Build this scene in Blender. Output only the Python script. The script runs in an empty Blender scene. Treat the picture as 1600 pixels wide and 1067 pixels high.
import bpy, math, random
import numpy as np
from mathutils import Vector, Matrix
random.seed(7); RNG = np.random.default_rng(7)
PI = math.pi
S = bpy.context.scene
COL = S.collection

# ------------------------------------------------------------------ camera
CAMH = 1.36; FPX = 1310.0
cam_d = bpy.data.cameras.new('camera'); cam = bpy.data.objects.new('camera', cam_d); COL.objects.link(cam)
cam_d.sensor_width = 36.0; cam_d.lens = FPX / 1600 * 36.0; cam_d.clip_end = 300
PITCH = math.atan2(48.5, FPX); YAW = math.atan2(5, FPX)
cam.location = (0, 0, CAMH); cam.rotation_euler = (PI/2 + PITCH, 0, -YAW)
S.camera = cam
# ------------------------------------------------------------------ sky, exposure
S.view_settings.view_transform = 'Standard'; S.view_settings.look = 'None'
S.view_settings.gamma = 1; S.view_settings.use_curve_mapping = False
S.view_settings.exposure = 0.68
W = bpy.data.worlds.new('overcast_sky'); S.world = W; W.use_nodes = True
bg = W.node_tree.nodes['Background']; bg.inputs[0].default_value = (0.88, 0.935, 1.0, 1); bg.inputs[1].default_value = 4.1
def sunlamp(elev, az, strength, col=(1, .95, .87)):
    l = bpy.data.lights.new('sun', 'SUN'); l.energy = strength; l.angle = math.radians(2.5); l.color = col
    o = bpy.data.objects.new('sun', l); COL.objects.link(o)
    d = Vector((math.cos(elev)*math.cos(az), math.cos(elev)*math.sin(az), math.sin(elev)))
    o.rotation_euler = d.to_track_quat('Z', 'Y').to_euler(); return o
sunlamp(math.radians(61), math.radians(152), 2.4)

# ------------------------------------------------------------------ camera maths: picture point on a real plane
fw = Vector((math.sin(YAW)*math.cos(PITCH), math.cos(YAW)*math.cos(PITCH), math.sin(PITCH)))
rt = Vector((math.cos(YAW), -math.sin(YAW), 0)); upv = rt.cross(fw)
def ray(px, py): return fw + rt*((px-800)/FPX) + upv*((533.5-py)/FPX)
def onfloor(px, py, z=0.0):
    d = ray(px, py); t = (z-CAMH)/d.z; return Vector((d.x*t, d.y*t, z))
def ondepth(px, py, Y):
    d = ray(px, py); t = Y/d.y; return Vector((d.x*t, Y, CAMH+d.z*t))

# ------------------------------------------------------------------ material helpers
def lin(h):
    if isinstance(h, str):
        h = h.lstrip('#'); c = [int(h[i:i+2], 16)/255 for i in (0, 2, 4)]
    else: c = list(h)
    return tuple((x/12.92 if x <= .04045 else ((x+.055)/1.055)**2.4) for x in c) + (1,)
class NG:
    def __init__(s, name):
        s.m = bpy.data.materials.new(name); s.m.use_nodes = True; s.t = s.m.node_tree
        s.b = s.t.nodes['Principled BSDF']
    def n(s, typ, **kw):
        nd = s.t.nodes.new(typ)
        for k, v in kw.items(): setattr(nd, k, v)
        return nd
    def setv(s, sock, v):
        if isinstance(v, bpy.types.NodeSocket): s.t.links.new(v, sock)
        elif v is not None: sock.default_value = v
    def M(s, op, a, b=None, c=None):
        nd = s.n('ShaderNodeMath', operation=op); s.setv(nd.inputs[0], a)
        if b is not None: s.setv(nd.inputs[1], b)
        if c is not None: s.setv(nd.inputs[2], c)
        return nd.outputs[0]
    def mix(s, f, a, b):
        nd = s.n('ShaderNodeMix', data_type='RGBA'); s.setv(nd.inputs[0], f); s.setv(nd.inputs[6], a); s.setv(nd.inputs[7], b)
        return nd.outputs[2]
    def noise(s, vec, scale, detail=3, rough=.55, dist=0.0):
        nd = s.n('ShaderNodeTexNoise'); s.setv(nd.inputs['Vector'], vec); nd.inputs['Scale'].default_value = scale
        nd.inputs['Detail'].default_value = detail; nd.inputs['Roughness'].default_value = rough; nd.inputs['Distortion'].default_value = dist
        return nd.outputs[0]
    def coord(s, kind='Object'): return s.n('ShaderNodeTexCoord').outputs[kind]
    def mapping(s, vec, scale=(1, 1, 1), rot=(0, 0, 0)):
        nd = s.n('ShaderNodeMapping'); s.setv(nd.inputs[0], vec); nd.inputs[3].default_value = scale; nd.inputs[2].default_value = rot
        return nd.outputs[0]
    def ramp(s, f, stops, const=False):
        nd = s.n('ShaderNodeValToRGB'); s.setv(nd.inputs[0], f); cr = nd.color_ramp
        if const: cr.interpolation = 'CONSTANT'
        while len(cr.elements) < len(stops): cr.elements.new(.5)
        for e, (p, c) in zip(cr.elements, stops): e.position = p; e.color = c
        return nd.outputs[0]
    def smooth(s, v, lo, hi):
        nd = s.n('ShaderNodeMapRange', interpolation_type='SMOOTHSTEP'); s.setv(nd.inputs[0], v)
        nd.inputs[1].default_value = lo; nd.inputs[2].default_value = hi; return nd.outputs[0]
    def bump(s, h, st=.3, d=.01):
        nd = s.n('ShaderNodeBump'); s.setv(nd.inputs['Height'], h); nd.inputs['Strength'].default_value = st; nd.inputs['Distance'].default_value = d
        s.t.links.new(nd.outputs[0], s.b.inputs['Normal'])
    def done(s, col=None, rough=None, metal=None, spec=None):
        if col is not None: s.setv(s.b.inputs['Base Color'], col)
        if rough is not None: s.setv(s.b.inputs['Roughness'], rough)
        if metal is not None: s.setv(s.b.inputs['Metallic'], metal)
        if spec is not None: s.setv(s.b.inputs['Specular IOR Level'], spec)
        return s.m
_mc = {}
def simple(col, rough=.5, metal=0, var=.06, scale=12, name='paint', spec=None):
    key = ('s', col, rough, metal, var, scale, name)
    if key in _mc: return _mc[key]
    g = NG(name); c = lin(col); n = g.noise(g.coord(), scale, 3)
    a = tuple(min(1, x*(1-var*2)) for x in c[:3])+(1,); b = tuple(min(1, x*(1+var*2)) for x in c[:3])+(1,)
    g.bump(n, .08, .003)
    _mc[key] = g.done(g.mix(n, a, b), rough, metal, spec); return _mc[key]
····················
Extract all of the data shown above without alteration.

Build this scene in Blender. Output only the Python script. The script runs in an empty Blender scene. Treat the picture as 1600 pixels wide and 1067 pixels high.
import bpy, math, random
import numpy as np
from mathutils import Vector, Matrix
random.seed(7); RNG = np.random.default_rng(7)
PI = math.pi
S = bpy.context.scene
COL = S.collection

# ------------------------------------------------------------------ camera
CAMH = 1.36; FPX = 1310.0
cam_d = bpy.data.cameras.new('camera'); cam = bpy.data.objects.new('camera', cam_d); COL.objects.link(cam)
cam_d.sensor_width = 36.0; cam_d.lens = FPX / 1600 * 36.0; cam_d.clip_end = 300
PITCH = math.atan2(48.5, FPX); YAW = math.atan2(5, FPX)
cam.location = (0, 0, CAMH); cam.rotation_euler = (PI/2 + PITCH, 0, -YAW)
S.camera = cam
# ------------------------------------------------------------------ sky, exposure
S.view_settings.view_transform = 'Standard'; S.view_settings.look = 'None'
S.view_settings.gamma = 1; S.view_settings.use_curve_mapping = False
S.view_settings.exposure = 0.68
W = bpy.data.worlds.new('overcast_sky'); S.world = W; W.use_nodes = True
bg = W.node_tree.nodes['Background']; bg.inputs[0].default_value = (0.88, 0.935, 1.0, 1); bg.inputs[1].default_value = 4.1
def sunlamp(elev, az, strength, col=(1, .95, .87)):
    l = bpy.data.lights.new('sun', 'SUN'); l.energy = strength; l.angle = math.radians(2.5); l.color = col
    o = bpy.data.objects.new('sun', l); COL.objects.link(o)
    d = Vector((math.cos(elev)*math.cos(az), math.cos(elev)*math.sin(az), math.sin(elev)))
    o.rotation_euler = d.to_track_quat('Z', 'Y').to_euler(); return o
sunlamp(math.radians(61), math.radians(152), 2.4)

# ------------------------------------------------------------------ camera maths: picture point on a real plane
fw = Vector((math.sin(YAW)*math.cos(PITCH), math.cos(YAW)*math.cos(PITCH), math.sin(PITCH)))
rt = Vector((math.cos(YAW), -math.sin(YAW), 0)); upv = rt.cross(fw)
def ray(px, py): return fw + rt*((px-800)/FPX) + upv*((533.5-py)/FPX)
def onfloor(px, py, z=0.0):
    d = ray(px, py); t = (z-CAMH)/d.z; return Vector((d.x*t, d.y*t, z))
def ondepth(px, py, Y):
    d = ray(px, py); t = Y/d.y; return Vector((d.x*t, Y, CAMH+d.z*t))

# ------------------------------------------------------------------ material helpers
def lin(h):
    if isinstance(h, str):
        h = h.lstrip('#'); c = [int(h[i:i+2], 16)/255 for i in (0, 2, 4)]
    else: c = list(h)
    return tuple((x/12.92 if x <= .04045 else ((x+.055)/1.055)**2.4) for x in c) + (1,)
class NG:
    def __init__(s, name):
        s.m = bpy.data.materials.new(name); s.m.use_nodes = True; s.t = s.m.node_tree
        s.b = s.t.nodes['Principled BSDF']
    def n(s, typ, **kw):
        nd = s.t.nodes.new(typ)
        for k, v in kw.items(): setattr(nd, k, v)
        return nd
    def setv(s, sock, v):
        if isinstance(v, bpy.types.NodeSocket): s.t.links.new(v, sock)
        elif v is not None: sock.default_value = v
    def M(s, op, a, b=None, c=None):
        nd = s.n('ShaderNodeMath', operation=op); s.setv(nd.inputs[0], a)
        if b is not None: s.setv(nd.inputs[1], b)
        if c is not None: s.setv(nd.inputs[2], c)
        return nd.outputs[0]
    def mix(s, f, a, b):
        nd = s.n('ShaderNodeMix', data_type='RGBA'); s.setv(nd.inputs[0], f); s.setv(nd.inputs[6], a); s.setv(nd.inputs[7], b)
        return nd.outputs[2]
    def noise(s, vec, scale, detail=3, rough=.55, dist=0.0):
        nd = s.n('ShaderNodeTexNoise'); s.setv(nd.inputs['Vector'], vec); nd.inputs['Scale'].default_value = scale
        nd.inputs['Detail'].default_value = detail; nd.inputs['Roughness'].default_value = rough; nd.inputs['Distortion'].default_value = dist
        return nd.outputs[0]
    def coord(s, kind='Object'): return s.n('ShaderNodeTexCoord').outputs[kind]
    def mapping(s, vec, scale=(1, 1, 1), rot=(0, 0, 0)):
        nd = s.n('ShaderNodeMapping'); s.setv(nd.inputs[0], vec); nd.inputs[3].default_value = scale; nd.inputs[2].default_value = rot
        return nd.outputs[0]
    def ramp(s, f, stops, const=False):
        nd = s.n('ShaderNodeValToRGB'); s.setv(nd.inputs[0], f); cr = nd.color_ramp
        if const: cr.interpolation = 'CONSTANT'
        while len(cr.elements) < len(stops): cr.elements.new(.5)
        for e, (p, c) in zip(cr.elements, stops): e.position = p; e.color = c
        return nd.outputs[0]
    def smooth(s, v, lo, hi):
        nd = s.n('ShaderNodeMapRange', interpolation_type='SMOOTHSTEP'); s.setv(nd.inputs[0], v)
        nd.inputs[1].default_value = lo; nd.inputs[2].default_value = hi; return nd.outputs[0]
    def bump(s, h, st=.3, d=.01):
        nd = s.n('ShaderNodeBump'); s.setv(nd.inputs['Height'], h); nd.inputs['Strength'].default_value = st; nd.inputs['Distance'].default_value = d
        s.t.links.new(nd.outputs[0], s.b.inputs['Normal'])
    def done(s, col=None, rough=None, metal=None, spec=None):
        if col is not None: s.setv(s.b.inputs['Base Color'], col)
        if rough is not None: s.setv(s.b.inputs['Roughness'], rough)
        if metal is not None: s.setv(s.b.inputs['Metallic'], metal)
        if spec is not None: s.setv(s.b.inputs['Specular IOR Level'], spec)
        return s.m
_mc = {}
def simple(col, rough=.5, metal=0, var=.06, scale=12, name='paint', spec=None):
    key = ('s', col, rough, metal, var, scale, name)
    if key in _mc: return _mc[key]
    g = NG(name); c = lin(col); n = g.noise(g.coord(), scale, 3)
    a = tuple(min(1, x*(1-var*2)) for x in c[:3])+(1,); b = tuple(min(1, x*(1+var*2)) for x in c[:3])+(1,)
    g.bump(n, .08, .003)
    _mc[key] = g.done(g.mix(n, a, b), rough, metal, spec); return _mc[key]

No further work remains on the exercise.